───── Available data

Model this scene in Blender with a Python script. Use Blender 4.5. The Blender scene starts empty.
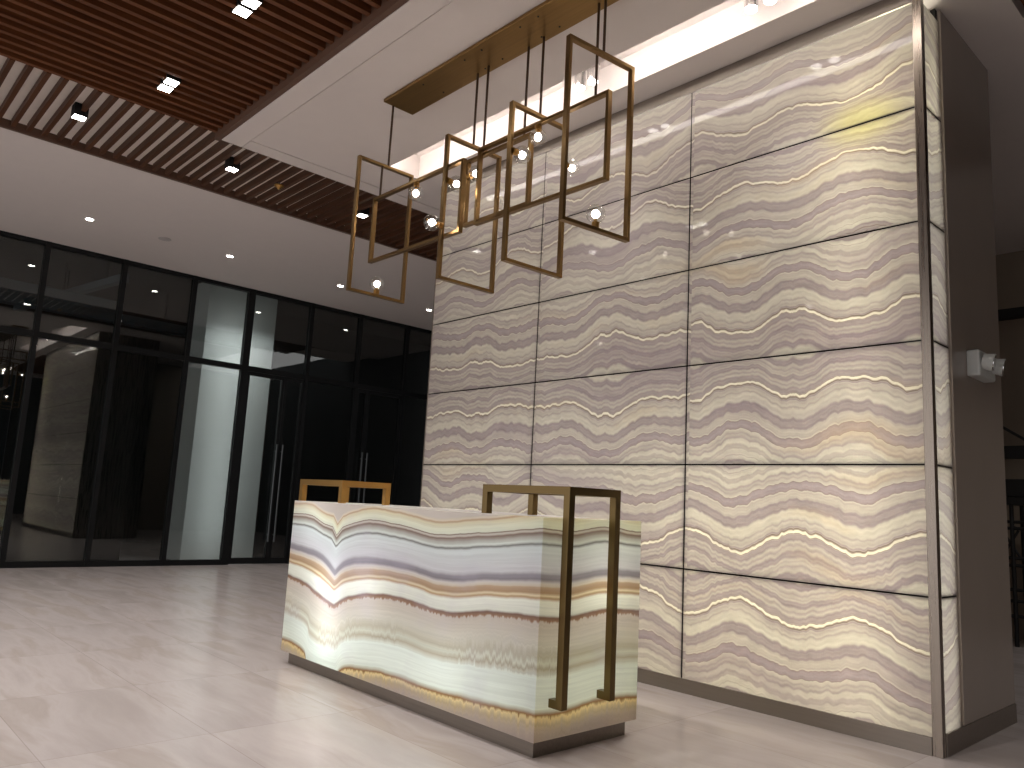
import bpy, bmesh, math, random
from mathutils import Vector, Matrix
random.seed(4)
S = bpy.context.scene
C = S.collection
PI = math.pi

# ------------------------------------------------------------------ helpers
def link(o, parent=None):
    C.objects.link(o)
    if parent is not None: o.parent = parent
    return o

def add_box(bm, x0, x1, y0, y1, z0, z1):
    vs = [bm.verts.new((x, y, z)) for x in (x0, x1) for y in (y0, y1) for z in (z0, z1)]
    for f in ((0, 1, 3, 2), (4, 6, 7, 5), (0, 4, 5, 1), (2, 3, 7, 6), (0, 2, 6, 4), (1, 5, 7, 3)):
        bm.faces.new([vs[i] for i in f])

def add_cyl(bm, p0, p1, r, n=16, r1=None):
    p0, p1 = Vector(p0), Vector(p1)
    d = p1 - p0
    M = Matrix.Translation((p0 + p1) / 2) @ d.to_track_quat('Z', 'Y').to_matrix().to_4x4()
    bmesh.ops.create_cone(bm, cap_ends=True, segments=n, radius1=r, radius2=r if r1 is None else r1, depth=d.length, matrix=M)

def add_ball(bm, c, r, sx=1, sy=1, sz=1, u=24, v=16):
    bmesh.ops.create_uvsphere(bm, u_segments=u, v_segments=v, radius=r,
                              matrix=Matrix.Translation(c) @ Matrix.Diagonal((sx, sy, sz, 1)))

def add_bar(bm, p0, p1, w, h, up=(0, 0, 1)):
    """rectangular bar from p0 to p1, w wide and h tall"""
    p0, p1 = Vector(p0), Vector(p1)
    d = (p1 - p0); L = d.length; d.normalize()
    u = Vector(up)
    if abs(d.dot(u)) > .99: u = Vector((1, 0, 0))
    s = d.cross(u).normalized(); t = s.cross(d).normalized()
    M = Matrix((( s.x, d.x, t.x, 0), (s.y, d.y, t.y, 0), (s.z, d.z, t.z, 0), (0, 0, 0, 1)))
    M = Matrix.Translation((p0 + p1) / 2) @ M
    r = bmesh.ops.create_cube(bm, size=1)
    for v in r['verts']:
        v.co = M @ Vector((v.co.x * w, v.co.y * L, v.co.z * h))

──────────

**Task goal**
Pictures excluded, repeat exactly the lines from the top of the material through the line with "PI = math.pi", including both of those lines.

**Complete answer**
Model this scene in Blender with a Python script. Use Blender 4.5. The Blender scene starts empty.
import bpy, bmesh, math, random
from mathutils import Vector, Matrix
random.seed(4)
S = bpy.context.scene
C = S.collection
PI = math.pi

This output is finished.